There’s No Satisfying Brightline Foes.

Florida East Coast Railway has been around for some 130 years. It ran passenger trains from Miami up the Atlantic Coast of Florida until the mid-1960s when, like the other railroads, it went out of the passenger business and concentrated on running freight trains.
 

 But now the railroad is back in the passenger business through a subsidiary company. They have upgraded the track—their track—to accommodate passenger trains that will eventually run between Miami and Orlando at speeds up to 110 miles per hour. The railroad is calling the passenger service “Brightline”.
 
From Day One, some local residents have bitterly opposed the railroad’s plans for the passenger service. Much of the rhetoric, if I may say so, has been extreme and often absurd. One individual—with a stunning lack of perspective—objected to the new rail service because more trains meant more times he would have to wait for a drawbridge to be raised permitting his yacht to pass from a boat yard out into the Atlantic.
 
The Brightline service officially began a week or so ago with trains running between Fort Lauderdale and West Palm Beach.
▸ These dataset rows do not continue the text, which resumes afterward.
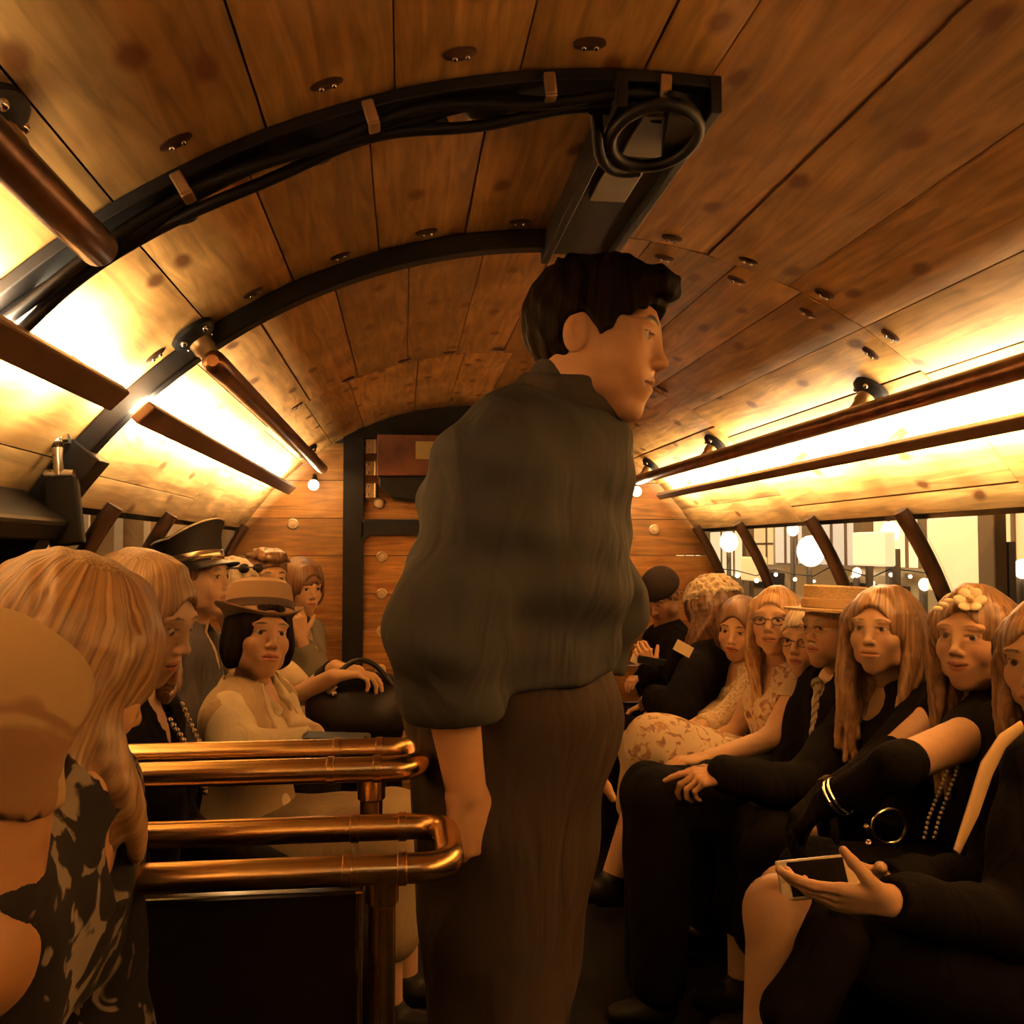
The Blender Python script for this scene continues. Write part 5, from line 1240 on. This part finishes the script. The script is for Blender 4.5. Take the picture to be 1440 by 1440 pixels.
for k_, a in ((0, 0),): 
    w = J['wrL']; e = J['elL']; d = unit(w-e); q = Vector(d).to_track_quat('Z', 'Y').to_matrix().to_4x4(); b = MB(); M = Matrix.Translation(Vector(w-d*.012)) @ q; b.tube([M @ Vector((.033*math.cos(t), .033*math.sin(t), 0)) for t in [2*math.pi*i/28 for i in range(29)]], .0045, 6); b.build('bracelet', mat('pale_bracelet', (.6, .5, .3), .3, .6), T)
# ---------------- things in hands and on laps
PH = Wp(1150, 1234, 1.53); e = empty('smartphone', PH, 'white-framed phone with a black screen held over the bare knee', 'phone')
n_ = unit(np.array([0, 0, EYE])-PH+V(0, 0, .25)); xa = V(1, 0, 0); ya = unit(np.cross(n_, xa)); xa = np.cross(ya, n_); MM = Matrix((xa, ya, n_)).transposed()
b = MB(); b.box(PH, (.132, .066, .008), MM); b.build('phone_case', mat('white_phone_plastic', (.75, .62, .42), .3), e, False, bevel=.003)
b = MB(); b.box(PH+n_*.0046, (.094, .056, .001), MM); b.build('screen', mat('dark_glass', (.006, .005, .005), .08), e, False)
b = MB(); b.lathe([(.005, .004), (.005, .0052), (.0001, .0052)], Matrix.Translation(Vector(PH-xa*.057)) @ MM.to_4x4(), 14); b.build('home_button', mat('button_grey', (.4, .3, .2), .4), e)
# black handbag
def bag(px, py, Y, sx, sy, sz, name, label, cat):
    c = Wp(px, py, Y); e = empty(name, c-V(0, 0, sz), label, cat); S = Solid(c-max(sx, sz)-.08, c+max(sx, sz)+.08, .007)
    S.ell(c, (sx, sy, sz), None, .02); S.ell(c-V(0, 0, sz*.45), (sx*.92, sy*1.1, sz*.6), None, .05); S.ripple(.01, 22, 8); P = Piece(); P.add(S, (.5, .5, .5)); P.build('bag_body', mat('black_leather', (.012, .008, .008), .35), e)
    b = MB(); b.tube(arc(c+V(-sx*.55, -sy*.6, sz*.6), c+V(0, -sy*.5, sz*2.1), c+V(sx*.55, -sy*.6, sz*.6), 16), .009, 8); b.build('handle', BLACKP, e)
    b = MB(); b.tube([c+V(-sx*.55, -sy*.9, sz*.45), c+V(-sx*.4, -sy*.95, sz*.68)], .009, 8); b.ball(c+V(-sx*.45, -sy*.98, sz*.45), .012, 6); b.build('buckle', CHROME, e); return e
bag(508, 990, 3.22, .19, .10, .115, 'black_handbag', 'large black leather bag lying on laps near the end door', 'handbag')
c = Wp(474, 1042, 2.45); e = empty('black_clutch', c, 'flat black clutch with a bright clasp on the lap of the hat woman', 'clutch')
b = MB(); b.box(c, (.17, .10, .03), Matrix.Rotation(.05, 3, 'Y')); b.build('clutch_body', BLACKP, e, False, bevel=.008); b = MB(); b.box(c+V(.075, -.052, .004), (.008, .006, .035)); b.build('clasp', CHROME, e, False)
# metal hoop bracelet / keyring glinting on the dark lap
c = Wp(1250, 1162, 1.88); e = empty('metal_hoop', c, 'bright metal hoop hanging below the pearl strands', 'bracelet')
b = MB(); b.tube([c+V(.038*math.cos(t), 0, .036*math.sin(t)) for t in [2*math.pi*i/28 for i in range(29)]], .0035, 8); b.build('hoop', CHROME, e)
b = MB(); b.ball(c+V(-.045, 0, -.035), .009, 6); b.ball(c+V(-.05, 0, .0), .007, 6); b.build('charm', CHROME, e)
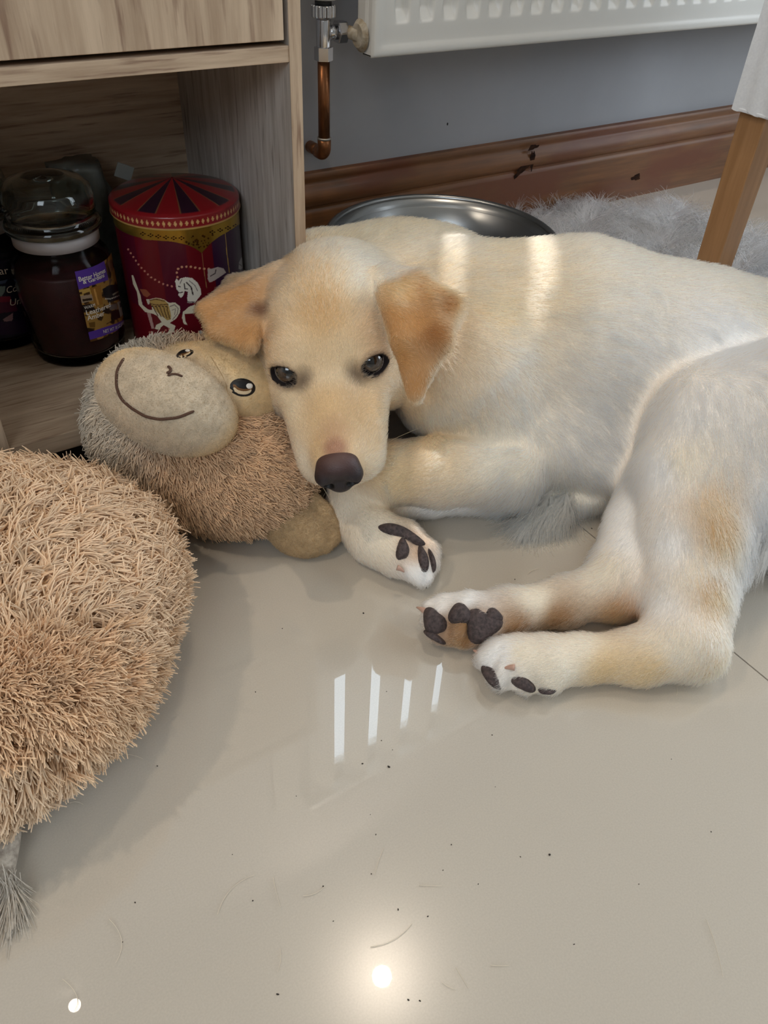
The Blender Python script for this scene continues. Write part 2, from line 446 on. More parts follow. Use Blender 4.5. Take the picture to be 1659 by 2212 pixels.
def knot(px, py, a, bz, tilt):
    c = at(px, py, y=YS-0.0002); t = np.linspace(0, 2*math.pi, 22, endpoint=False); V = []
    for i, th in enumerate(t):
        r = 1+0.22*math.sin(3*th+px)+0.12*math.sin(7*th)
        u, w = a*r*math.cos(th), bz*r*math.sin(th)
        V.append((c[0]+u*math.cos(tilt)-w*math.sin(tilt), YS-0.0003, c[2]+u*math.sin(tilt)+w*math.cos(tilt)))
    mesh('knot', V, [tuple(range(len(V)))], M_KNOT, sk)
knot(1128, 366, 0.017, 0.0055, 0.55); knot(1374, 383, 0.011, 0.005, 0.0); knot(1150, 345, 0.0045, 0.014, 0.1); knot(1152, 318, 0.010, 0.0035, 0.1)

# window with vertical blinds over the radiator: its bright gaps mirror in the floor
M_UPVC = pmat('white_plastic', rgb(232, 232, 230), 0.35)
M_GLASS, nt, b = new_mat('window_glass')
_t = nt.nodes.new('ShaderNodeBsdfTransparent'); _g = nt.nodes.new('ShaderNodeBsdfGlossy'); _g.inputs['Roughness'].default_value = 0.0; _m = nt.nodes.new('ShaderNodeMixShader'); _m.inputs[0].default_value = 0.06
nt.links.new(_t.outputs[0], _m.inputs[1]); nt.links.new(_g.outputs[0], _m.inputs[2]); nt.links.new(_m.outputs[0], nt.nodes['Material Output'].inputs['Surface']); nt.nodes.remove(b)
bm = bmesh.new(); fy0, fy1 = YW+0.006, YW+0.024
for (a, c) in (((WX0, WZ0), (WX1, WZ0+0.014)), ((WX0, WZ1-0.014), (WX1, WZ1)), ((WX0, WZ0), (WX0+0.014, WZ1)), ((WX1-0.014, WZ0), (WX1, WZ1))):
    box(bm, (a[0], fy0, a[1]), (c[0], fy1, c[1]), 0.002)
win = bm_obj('window_1', bm, M_UPVC); tag(win, kind='structure')
pane = boxo('pane', (WX0+0.014, YW+0.014, WZ0+0.014), (WX1-0.014, YW+0.016, WZ1-0.014), M_GLASS, win); tag(pane, kind='structure')
boxo('trim_1', (WX0-0.04, YW-0.004, WZ0-0.022), (WX1+0.04, YW+0.028, WZ0), M_UPVC)['kind'] = 'structure'
M_SLAT = pmat('blind_fabric', rgb(226, 222, 214), 0.8)
bl = empty('vertical_blind', (0.99, YW-0.015, 1.42), 'white vertical blind hanging at the window above the radiator', 'blind')
boxo('headrail', (WX0-0.05, YW-0.035, 1.375), (WX1+0.05, YW-0.003, 1.40), M_UPVC, bl, 0.003)
th = math.radians(20); w = 0.0625
for i in range(16):
    xc = 0.5965+0.0955*(i-2)
    if xc > WX1+0.05: break
    w = 0.0595 if i < 6 else 0.104; xc -= 0.0065*(i == 6)
    dx, dy = w/2*math.cos(th), -w/2*math.sin(th); nx, ny = math.sin(th)*0.0003, math.cos(th)*0.0003
    V = [(xc+sx*dx+q*nx, YW-0.018+sx*dy+q*ny, z) for z in (0.905, 1.376) for (sx, q) in ((-1, -1), (1, -1), (1, 1), (-1, 1))]
    mesh('slat', V, [(0, 1, 2, 3), (7, 6, 5, 4), (0, 4, 5, 1), (1, 5, 6, 2), (2, 6, 7, 3), (3, 7, 4, 0)], M_SLAT, bl)

tag(lathe('sun_blocker_post', [(0.085, -0.02), (0.085, 8.5), (0.0, 8.52)], (2.405, 3.2, 0), pmat('weathered_wood', rgb(120, 104, 88), 0.8), None, 24), kind='structure')  # added unseen post outside, keeps the sun out of the left blind gaps

# ------------------------------------------------------------------ radiator
M_RAD = pmat('radiator_enamel', rgb(226, 224, 218), 0.32, spec=0.5)
RY = 0.85; RX0 = 0.5441; RX1 = 1.62; RZ0 = 0.2608; RZ1 = 0.72
rad = empty('radiator', ((RX0+RX1)/2, RY+0.03, RZ0), 'white panel radiator with pressed vertical channels on grey wall', 'radiator')
pitch = 0.0333; gx0 = 0.5835; gz0 = 0.2972
xs = [RX0, RX0+0.0015, RX0+0.0035, RX0+0.0085, RX0+0.0125, RX0+0.0165]; x = RX0+0.020
while x < RX1-0.02: xs.append(x); x += pitch/16
xs += [RX1-0.0165, RX1-0.0125, RX1-0.0085, RX1-0.0035, RX1-0.0015, RX1]
zs = [RZ0, RZ0+0.0015, RZ0+0.004, RZ0+0.009, RZ0+0.0115, RZ0+0.014, RZ0+0.02, gz0-0.006, gz0-0.004, gz0-0.002, gz0, gz0+0.002, gz0+0.004, gz0+0.006, gz0+0.008, gz0+0.010, gz0+0.012, gz0+0.016, gz0+0.03, 0.45, 0.6, RZ1-0.012, RZ1-0.004, RZ1]
def rdep(x, z):
    e = min(x-RX0, RX1-x, z-RZ0)
    rim = 0.0035*(1-math.sqrt(max(0, 1-(1-min(e/0.0035, 1))**2)))
    if e > 0.0085: rim += 0.0016*min(1, (e-0.0085)/0.004)
    u = ((x-gx0)/pitch+0.5) % 1.0-0.5
    inb = 1.0 if RX0+0.022 < x < RX1-0.022 else 0.0
    g = min(1, max(0, (0.30-abs(u))/0.09)); g = g*g*(3-2*g)
    s = min(1, max(0, (z-(gz0-0.004))/0.013))
    return RY+rim+0.0085*g*s*inb
V = [(x, rdep(x, z), z) for z in zs for x in xs]; nx = len(xs)
F = [(j*nx+i, j*nx+i+1, (j+1)*nx+i+1, (j+1)*nx+i) for j in range(len(zs)-1) for i in range(nx-1)]
fp = mesh('front_panel', V, F, M_RAD, rad, True)
boxo('back_panel', (RX0+0.001, RY+0.0125, RZ0+0.002), (RX1-0.001, RY+0.030, RZ1), M_RAD, rad, 0.004)
bm = bmesh.new(); box(bm, (RX0, RY+0.0034, RZ0), (RX0+0.0035, RY+0.022, RZ1), 0.0012); box(bm, (RX0, RY+0.0034, RZ0), (RX1, RY+0.022, RZ0+0.0035), 0.0012)
bm_obj('rim_return', bm, M_RAD, rad)
boxo('top_grille', (RX0, RY+0.001, RZ1-0.004), (RX1, RY+0.034, RZ1+0.008), M_RAD, rad, 0.002)
boxo('end_cover', (RX0-0.002, RY+0.010, RZ0+0.012), (RX0+0.012, RY+0.034, RZ1+0.004), M_RAD, rad, 0.005)
for xx in (0.8, 1.4): boxo('wall_bracket', (xx, RY+0.028, 0.30), (xx+0.03, YW-0.0008, 0.68), M_RAD, rad)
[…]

Unfortunately—and tragically—there have been two fatal accidents—a pedestrian and a bicyclist—both hit by Brightline trains. In both cases, the people went around the lowered gates and tried to beat the oncoming trains across the tracks.
 
Predictably, these incidents set off a clamor among Brightline’s NIMBY opponents, who are demanding an investigation and insisting that the passenger service be curtailed while that whole fantasy plays out. Even one or two members of the Florida legislature have joined the chorus.
 
But the classic has to be the person who demanded that the rail line be permanently shut down because children walk along the tracks on their way home from school.Yes, really! You can’t make this stuff up.